Dear J,

I remember you, and I often think about you and wonder if you remember me.  We were only mere children when we knew each other, only eight years old, in the second grade.  I can close my eyes and summon up your picture even now – I see your freckled little face, your sandy blond hair that was usually sticking up, your sparkling eyes of which I cannot recall the color.  It’s been so long.  Twenty-two plus years have passed since I saw you last.  I wonder if you’re still living in Brewster.  I wonder if you’re married, if you are a daddy.  I cannot remember you last name – if I did, I’d probably find you on Facebook.  Hi, remember me?  I was the little girl you played with in second grade, the one you said you’d marry when we grew up.  We’d probably laugh about that now.  We were so young.  How did we even know what love was?
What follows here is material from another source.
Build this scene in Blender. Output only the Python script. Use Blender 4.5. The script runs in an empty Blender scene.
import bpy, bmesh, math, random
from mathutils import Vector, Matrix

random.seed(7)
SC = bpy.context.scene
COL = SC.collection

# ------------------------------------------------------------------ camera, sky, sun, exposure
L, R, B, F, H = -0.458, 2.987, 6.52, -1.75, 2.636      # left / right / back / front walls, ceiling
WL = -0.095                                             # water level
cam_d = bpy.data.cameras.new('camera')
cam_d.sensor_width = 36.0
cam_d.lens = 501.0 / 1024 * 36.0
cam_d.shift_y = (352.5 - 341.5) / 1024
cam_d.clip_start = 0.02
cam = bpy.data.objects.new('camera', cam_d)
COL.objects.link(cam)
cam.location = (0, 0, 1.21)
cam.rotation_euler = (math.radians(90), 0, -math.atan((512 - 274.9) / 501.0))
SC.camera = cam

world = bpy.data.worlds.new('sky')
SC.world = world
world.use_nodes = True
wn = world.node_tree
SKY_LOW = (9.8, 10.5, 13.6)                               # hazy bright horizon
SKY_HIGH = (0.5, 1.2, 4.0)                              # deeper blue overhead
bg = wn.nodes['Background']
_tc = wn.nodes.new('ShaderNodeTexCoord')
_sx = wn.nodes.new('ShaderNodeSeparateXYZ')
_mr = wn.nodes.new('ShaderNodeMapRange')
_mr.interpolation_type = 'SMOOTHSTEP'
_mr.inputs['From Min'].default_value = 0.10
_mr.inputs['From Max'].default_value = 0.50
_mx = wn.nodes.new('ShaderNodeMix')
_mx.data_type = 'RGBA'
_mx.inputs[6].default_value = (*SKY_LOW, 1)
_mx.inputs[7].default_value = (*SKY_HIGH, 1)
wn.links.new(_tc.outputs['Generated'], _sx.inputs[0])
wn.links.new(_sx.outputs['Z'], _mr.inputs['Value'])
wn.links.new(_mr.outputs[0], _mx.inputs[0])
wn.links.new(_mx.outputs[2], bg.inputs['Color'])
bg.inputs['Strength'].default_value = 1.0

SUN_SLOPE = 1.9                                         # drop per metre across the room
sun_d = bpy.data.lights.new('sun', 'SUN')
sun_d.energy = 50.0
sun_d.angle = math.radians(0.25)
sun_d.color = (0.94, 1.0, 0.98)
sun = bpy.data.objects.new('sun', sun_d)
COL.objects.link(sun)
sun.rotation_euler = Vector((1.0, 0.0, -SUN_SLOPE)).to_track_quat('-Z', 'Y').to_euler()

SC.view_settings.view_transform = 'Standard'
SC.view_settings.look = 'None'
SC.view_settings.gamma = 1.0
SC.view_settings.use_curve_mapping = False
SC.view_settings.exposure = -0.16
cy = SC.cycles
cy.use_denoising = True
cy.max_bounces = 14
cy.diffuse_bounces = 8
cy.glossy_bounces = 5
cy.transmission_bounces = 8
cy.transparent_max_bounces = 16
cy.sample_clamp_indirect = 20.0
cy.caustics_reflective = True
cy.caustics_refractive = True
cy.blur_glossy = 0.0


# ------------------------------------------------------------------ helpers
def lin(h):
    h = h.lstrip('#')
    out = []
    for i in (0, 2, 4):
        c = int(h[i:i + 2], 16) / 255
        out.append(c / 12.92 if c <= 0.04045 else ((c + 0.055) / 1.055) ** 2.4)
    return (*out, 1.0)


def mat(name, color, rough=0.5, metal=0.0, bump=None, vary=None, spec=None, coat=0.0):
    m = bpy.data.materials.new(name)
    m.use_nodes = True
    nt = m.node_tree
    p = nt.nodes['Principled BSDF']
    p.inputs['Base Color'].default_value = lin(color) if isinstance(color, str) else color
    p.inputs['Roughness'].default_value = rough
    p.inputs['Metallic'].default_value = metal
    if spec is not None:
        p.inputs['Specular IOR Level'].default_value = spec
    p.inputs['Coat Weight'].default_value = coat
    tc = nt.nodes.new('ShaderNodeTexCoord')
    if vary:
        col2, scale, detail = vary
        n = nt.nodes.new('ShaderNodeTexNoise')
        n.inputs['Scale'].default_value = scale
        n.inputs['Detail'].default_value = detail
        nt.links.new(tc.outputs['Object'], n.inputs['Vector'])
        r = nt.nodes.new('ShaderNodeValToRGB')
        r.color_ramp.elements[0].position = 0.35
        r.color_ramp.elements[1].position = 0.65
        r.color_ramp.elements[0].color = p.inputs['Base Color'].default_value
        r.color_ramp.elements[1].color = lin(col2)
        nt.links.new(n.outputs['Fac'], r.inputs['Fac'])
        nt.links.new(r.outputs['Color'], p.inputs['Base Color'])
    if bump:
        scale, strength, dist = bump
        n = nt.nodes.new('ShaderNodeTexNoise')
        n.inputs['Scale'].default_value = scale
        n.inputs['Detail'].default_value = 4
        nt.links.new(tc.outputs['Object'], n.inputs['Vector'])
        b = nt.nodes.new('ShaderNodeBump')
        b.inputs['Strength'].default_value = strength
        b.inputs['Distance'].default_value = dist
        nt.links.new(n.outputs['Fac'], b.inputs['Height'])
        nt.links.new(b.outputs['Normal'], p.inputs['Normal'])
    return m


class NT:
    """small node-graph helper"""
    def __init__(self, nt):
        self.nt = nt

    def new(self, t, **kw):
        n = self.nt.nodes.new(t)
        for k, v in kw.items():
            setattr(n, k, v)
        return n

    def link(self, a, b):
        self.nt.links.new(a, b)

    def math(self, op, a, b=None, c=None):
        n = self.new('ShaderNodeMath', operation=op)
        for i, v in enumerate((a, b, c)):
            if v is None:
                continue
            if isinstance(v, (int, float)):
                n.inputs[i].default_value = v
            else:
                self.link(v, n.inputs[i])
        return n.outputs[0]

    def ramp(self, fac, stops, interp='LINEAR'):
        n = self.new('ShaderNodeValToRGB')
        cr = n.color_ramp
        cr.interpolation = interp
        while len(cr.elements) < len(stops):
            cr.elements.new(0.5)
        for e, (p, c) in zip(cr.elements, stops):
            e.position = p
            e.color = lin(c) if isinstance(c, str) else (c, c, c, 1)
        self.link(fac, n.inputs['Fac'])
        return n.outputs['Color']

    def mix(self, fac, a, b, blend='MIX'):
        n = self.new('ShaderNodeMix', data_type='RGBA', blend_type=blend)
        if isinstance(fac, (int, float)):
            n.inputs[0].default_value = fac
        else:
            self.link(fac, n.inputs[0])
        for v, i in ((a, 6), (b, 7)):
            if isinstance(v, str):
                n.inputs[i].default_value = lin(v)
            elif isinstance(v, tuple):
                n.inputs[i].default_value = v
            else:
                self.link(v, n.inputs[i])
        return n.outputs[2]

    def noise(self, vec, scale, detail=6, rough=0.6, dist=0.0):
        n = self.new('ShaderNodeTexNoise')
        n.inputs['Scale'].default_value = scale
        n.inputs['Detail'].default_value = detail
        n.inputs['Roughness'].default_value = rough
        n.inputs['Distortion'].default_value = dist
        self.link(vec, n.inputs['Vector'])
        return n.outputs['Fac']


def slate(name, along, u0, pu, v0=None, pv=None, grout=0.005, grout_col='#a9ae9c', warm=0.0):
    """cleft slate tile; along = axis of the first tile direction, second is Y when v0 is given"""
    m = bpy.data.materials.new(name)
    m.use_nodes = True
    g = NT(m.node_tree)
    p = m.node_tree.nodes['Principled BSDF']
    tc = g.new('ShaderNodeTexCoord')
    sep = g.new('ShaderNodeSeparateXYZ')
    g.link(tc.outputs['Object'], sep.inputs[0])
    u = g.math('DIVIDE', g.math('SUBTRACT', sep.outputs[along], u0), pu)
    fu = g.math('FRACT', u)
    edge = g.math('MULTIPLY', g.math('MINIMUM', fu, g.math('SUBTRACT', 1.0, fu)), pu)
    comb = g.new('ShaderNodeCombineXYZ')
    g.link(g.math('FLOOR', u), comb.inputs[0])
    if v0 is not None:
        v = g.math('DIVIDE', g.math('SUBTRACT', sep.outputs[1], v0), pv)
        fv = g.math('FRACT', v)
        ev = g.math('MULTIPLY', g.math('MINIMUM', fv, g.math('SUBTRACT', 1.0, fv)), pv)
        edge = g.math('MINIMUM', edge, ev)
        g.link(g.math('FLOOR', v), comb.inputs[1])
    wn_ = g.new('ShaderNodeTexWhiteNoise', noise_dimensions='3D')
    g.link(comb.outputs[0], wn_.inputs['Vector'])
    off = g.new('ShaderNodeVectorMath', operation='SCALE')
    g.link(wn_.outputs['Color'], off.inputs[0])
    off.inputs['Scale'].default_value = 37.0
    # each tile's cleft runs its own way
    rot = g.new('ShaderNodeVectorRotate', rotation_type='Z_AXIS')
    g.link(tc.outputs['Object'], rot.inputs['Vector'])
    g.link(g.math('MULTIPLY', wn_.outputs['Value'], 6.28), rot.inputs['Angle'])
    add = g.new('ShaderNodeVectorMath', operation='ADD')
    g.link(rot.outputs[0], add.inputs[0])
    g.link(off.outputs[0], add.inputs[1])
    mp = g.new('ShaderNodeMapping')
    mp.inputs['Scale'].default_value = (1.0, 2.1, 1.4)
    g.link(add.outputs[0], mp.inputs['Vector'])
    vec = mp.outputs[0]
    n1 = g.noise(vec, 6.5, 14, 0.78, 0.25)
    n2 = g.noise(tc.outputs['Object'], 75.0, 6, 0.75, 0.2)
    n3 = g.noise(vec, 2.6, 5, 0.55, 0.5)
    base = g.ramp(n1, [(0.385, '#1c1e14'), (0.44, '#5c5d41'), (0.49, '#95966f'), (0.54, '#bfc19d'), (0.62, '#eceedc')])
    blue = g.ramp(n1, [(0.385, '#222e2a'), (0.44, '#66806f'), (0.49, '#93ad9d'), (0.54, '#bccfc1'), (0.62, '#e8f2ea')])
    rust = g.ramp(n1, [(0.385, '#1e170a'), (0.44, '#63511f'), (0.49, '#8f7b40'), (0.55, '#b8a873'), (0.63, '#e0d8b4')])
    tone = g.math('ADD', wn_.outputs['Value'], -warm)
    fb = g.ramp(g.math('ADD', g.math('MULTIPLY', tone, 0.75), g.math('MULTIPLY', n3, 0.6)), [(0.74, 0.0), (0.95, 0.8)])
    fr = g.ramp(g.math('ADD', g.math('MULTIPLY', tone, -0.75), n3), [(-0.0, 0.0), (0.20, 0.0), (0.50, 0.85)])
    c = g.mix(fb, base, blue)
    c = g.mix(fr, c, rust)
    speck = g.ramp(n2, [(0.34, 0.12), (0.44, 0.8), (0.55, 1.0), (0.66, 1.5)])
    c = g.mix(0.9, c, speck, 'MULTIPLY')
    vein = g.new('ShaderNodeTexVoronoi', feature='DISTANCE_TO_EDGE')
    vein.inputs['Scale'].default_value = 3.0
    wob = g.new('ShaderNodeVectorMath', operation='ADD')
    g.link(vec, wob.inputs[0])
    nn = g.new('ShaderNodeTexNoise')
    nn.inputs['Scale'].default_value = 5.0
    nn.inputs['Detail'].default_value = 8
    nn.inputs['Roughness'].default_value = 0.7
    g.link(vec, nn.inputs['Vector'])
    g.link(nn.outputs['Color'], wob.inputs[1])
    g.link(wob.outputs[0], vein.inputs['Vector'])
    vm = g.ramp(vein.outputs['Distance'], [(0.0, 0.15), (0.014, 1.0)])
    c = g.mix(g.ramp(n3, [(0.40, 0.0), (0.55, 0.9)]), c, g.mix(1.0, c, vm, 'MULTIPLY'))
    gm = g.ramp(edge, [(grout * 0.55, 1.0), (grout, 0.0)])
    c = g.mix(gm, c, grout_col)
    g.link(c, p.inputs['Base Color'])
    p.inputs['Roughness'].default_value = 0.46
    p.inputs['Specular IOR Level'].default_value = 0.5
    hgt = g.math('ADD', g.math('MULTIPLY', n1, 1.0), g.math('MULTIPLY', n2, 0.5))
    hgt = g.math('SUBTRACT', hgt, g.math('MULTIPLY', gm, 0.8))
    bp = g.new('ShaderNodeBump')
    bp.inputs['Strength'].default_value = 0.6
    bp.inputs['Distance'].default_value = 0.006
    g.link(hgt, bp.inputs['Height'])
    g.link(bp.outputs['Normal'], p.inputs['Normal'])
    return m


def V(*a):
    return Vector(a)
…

The thing I remember the most about you is that you were so gentle with me, so careful.  That one day at recess when you took my hand in yours and urged me to walk with you.  The expression on your face begged me to trust you.  You wouldn’t let me fall, and even if I did, you’d catch me before I even touched the ground.  Another memory:  I was happily playing with you and my other two friends, Theresa and Laura, when this other girl, Melissa, walked up to us and demanded that I play with her and only her.  I refused, and was about to invite her to play with all of us when she walked off in a huff.  Of course, I followed her, and you followed me.  So did Theresa and Laura.  But as soon as I reached Melissa, she got up from where she was sitting on the sidewalk, her arms around her knees and her head down and walked off again, only to sit down in the exact same position.  There was no reasoning with her.  So we went back to whatever we were doing.

I don’t remember saying goodbye to you on the last day of second grade.  But you must have known I was moving that summer.  I distinctively remember telling Theresa and Laura.  Theresa was moving too, if my memory is right.  In my imagination, I still see you as the little boy you once were, as I saw you last, even though, you’re a man now, all grown up.  I wouldn’t even recognize you if I passed you on the street.

Today, I am all right, and I hope you are too, wherever you are.  I wish you the best life possible.